A punishing stock market sell-off in July had caused businesses to slam on
the brakes after a boost of confidence about growth prospects earlier in the
year, said Norbert Ore, head of the ISM committee that compiles its monthly
manufacturing survey, in a teleconference with reporters.

Battered down by earnings worries and corporate accounting scandals, stocks
fell through July to strike their lowest level in five years before
rebounding slightly. That weighed on manufacturers' confidence as they
watched stocks fall.

"People got very conservative," Ore said.

PRODUCTION, NEW ORDERS DOWN

After a powerful run-off of inventories left over from boom times, factories
rapidly boosted production earlier this year to meet rising demand. But as
businesses became more conservative about the outlook for demand, they
scaled back production.

The ISM Production Index fell off sharply to 55.7 in July from 61.4 in June.

And in a sign that production is likely to fall further in future months as
factories curtail inventory-building, the New Orders Index, which measures
future demand for goods, fell more than 10 points in July to 50.4 from 60.8.
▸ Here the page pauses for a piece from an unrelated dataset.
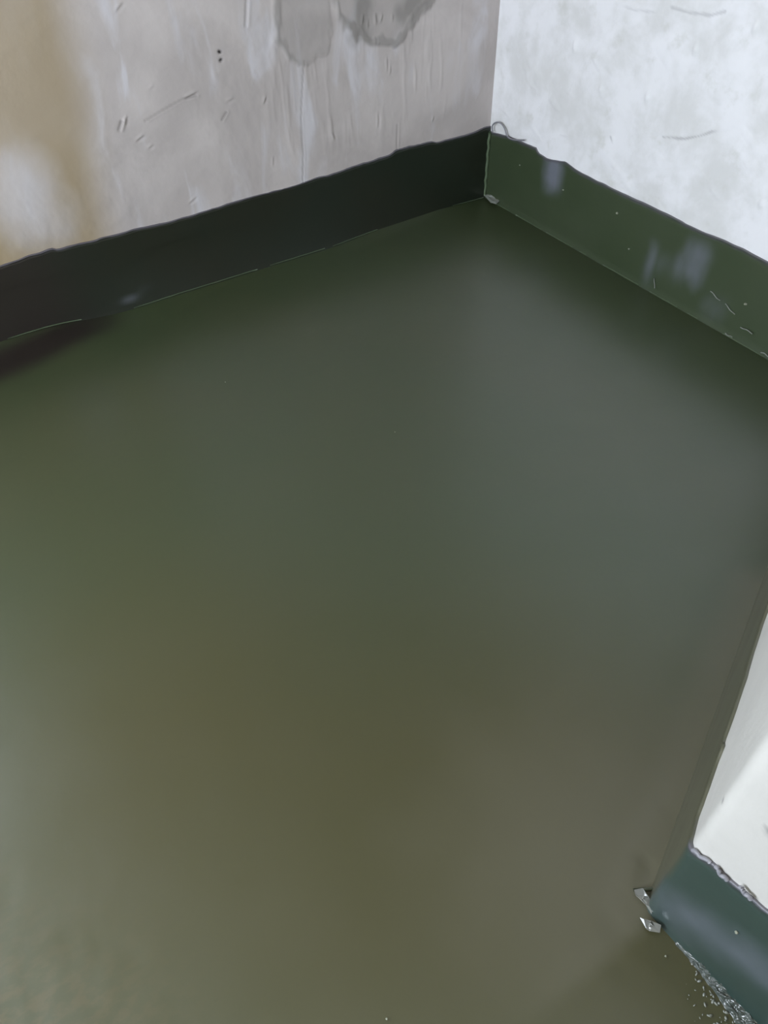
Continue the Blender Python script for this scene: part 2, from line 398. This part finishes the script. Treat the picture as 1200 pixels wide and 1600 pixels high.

With fewer goods coming off assembly lines and orders drying up, factories
also accelerated layoffs during the month, extending a trend seen since
mid-2000 that has seen about 1.8 million factory workers lose their jobs.

The ISM Employment Index fell in July to 45.0 from 49.7 in June, its 22nd
straight month below 50.

While economists cautioned that July is typically a slow month for
factories, it still raised concerns that a government monthly report on
employment across the nation, due on Friday, may be weaker than expected.

"I'm waiting for confirmation from the labor markets as to whether the
business sector is turning more cautious," said Alan Levenson, chief
economist at T. Rowe Price Associates in Baltimore.

PRICES CREEPING HIGHER

Prices paid by manufacturers rose for the fifth straight month to their
highest level in two years, boosting ISM's Prices Index to 68.3 in July from
65.5 in June.

ISM's Ore said that while he was not worried about the recent price rises,
they could be a problem if they persist.

"It would be a greater concern to me in future months if we didn't see some
moderation in prices," Ore told reporters.

Recent rises in prices have stemmed in part from U.S. tariffs on foreign
steel and rising export demand thanks to a roughly 10 percent slide in the
dollar against major world currencies this year.

But ISM's new export orders index fell in July to 52.2 from a two-year high
of 54.5 in June.

Tempe, Arizona-based ISM bases its manufacturing index on data provided
monthly by purchasing executives at over 350 industrial companies and
reflects changes in the current month compared with the previous month.